I saw a lady with a flower, she was plucking out the petals, she was saying "he loves me, he loves me not." Thank god the flower can't talk, what would it say? "F**k that hurts. F**k that hurts as well. F**k, leave me alone. I'm no longer pretty... And he loves you not. I could have told you I had an even number of petals!"

Dogs are forever in the pushup position.

I like the public hot tub at the hotels, the whirlpool. I like to go there when there's a guy in there already and say "Hey, man, you mind if I join ya?" And he says "no." Then I go and I turn the whirlpool heat up. Then I come by and I add some carrots and onions... then I say "Hey man, just simmer for ahw-I mean, sit there."

Now if I was to give a duck bread, I'd give him Pepperidge Farm bread because that shit's fancy. It's wrapped twice. So you open it... and it still ain't opened. That's why I don't buy it.
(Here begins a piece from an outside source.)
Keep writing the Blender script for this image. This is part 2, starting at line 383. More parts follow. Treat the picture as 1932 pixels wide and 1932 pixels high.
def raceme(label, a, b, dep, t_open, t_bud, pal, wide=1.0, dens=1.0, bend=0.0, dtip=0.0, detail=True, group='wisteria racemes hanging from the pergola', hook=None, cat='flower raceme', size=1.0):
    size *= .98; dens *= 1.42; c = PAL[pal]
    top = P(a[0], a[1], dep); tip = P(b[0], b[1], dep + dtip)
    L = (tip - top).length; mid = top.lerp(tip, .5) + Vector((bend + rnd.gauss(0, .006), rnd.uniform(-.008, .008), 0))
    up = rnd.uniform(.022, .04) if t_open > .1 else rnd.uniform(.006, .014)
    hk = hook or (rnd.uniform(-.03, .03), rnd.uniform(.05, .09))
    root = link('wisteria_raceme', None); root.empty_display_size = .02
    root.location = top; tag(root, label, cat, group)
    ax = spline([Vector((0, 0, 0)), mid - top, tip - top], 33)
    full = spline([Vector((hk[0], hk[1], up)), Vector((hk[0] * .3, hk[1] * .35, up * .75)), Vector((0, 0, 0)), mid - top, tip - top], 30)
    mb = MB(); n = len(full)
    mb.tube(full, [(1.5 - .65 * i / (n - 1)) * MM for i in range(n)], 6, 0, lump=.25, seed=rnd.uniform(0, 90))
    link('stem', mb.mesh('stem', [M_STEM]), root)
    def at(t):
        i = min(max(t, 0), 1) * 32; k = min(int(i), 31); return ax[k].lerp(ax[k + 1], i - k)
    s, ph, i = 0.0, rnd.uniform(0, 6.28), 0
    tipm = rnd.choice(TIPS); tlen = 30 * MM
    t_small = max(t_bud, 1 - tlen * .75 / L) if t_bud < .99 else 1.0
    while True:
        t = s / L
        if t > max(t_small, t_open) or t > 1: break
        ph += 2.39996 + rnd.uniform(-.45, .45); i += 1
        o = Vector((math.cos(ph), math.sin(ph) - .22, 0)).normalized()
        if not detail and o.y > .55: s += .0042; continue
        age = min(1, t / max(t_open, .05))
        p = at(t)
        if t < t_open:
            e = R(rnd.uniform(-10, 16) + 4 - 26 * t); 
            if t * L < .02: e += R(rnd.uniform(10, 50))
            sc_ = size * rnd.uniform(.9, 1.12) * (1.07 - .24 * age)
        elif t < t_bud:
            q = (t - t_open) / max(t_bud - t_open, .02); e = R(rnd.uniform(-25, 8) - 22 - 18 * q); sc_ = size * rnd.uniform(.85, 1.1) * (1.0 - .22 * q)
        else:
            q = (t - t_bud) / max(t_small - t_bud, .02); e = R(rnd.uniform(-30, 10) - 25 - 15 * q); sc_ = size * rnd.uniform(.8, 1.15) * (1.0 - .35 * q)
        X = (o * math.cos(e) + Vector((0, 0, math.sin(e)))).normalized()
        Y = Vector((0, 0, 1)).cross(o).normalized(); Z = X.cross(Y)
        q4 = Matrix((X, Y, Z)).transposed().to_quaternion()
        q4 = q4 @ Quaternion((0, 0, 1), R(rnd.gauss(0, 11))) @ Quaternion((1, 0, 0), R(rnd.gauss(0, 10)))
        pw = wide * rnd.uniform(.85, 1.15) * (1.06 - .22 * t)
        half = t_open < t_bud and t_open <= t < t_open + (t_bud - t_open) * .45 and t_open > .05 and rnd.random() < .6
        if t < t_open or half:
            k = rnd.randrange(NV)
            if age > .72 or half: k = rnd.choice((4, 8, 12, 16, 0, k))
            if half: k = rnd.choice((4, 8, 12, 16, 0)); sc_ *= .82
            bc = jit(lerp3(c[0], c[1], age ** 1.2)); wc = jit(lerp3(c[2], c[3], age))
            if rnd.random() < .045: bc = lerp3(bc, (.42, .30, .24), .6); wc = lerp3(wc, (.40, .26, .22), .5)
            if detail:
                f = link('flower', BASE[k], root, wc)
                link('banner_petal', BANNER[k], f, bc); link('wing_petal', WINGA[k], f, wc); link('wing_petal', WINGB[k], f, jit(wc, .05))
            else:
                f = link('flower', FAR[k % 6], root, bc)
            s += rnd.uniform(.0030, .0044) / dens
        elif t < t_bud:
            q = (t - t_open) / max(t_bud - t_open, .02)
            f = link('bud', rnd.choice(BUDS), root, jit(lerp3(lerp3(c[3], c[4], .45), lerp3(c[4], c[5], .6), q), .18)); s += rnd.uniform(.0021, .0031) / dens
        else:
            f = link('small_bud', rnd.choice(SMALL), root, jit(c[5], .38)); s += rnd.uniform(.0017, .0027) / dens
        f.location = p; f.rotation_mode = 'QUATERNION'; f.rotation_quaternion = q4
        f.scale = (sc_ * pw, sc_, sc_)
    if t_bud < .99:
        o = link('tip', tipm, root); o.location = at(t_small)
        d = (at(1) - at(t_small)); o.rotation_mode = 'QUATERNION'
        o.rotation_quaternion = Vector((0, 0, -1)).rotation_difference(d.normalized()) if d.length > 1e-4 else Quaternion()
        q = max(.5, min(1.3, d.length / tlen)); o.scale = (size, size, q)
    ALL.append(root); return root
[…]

I don't need another step between me and toast.

If you find yourself lost in the woods, f*** it, build a house. "Well, I was lost, but now I live here. I have severely improved my predicament."

People teach their dogs to sit. It's a trick. I've been sitting my whole life. A dog has never looked at me as though he thought I was tricky.

If you have to release bad news to the public, it would help if you are not ugly.

That would be cool if you could eat a good food with a bad food and the good food would cover for the bad food when it got to your stomach. Like, you could eat a carrot with an onion ring and then they would travel down to your stomach, then when they get there, the carrot would say, "It's cool, he's with me."

A severed foot is the ultimate stocking stuffer.

A snake bite emergency repair kit is a body bag.

I got a robe. It's not a robe, really, it's just a towel that fits me.

I was walking down the street with my friend and he said, "I hear music"... as though there's any other way you can take it in.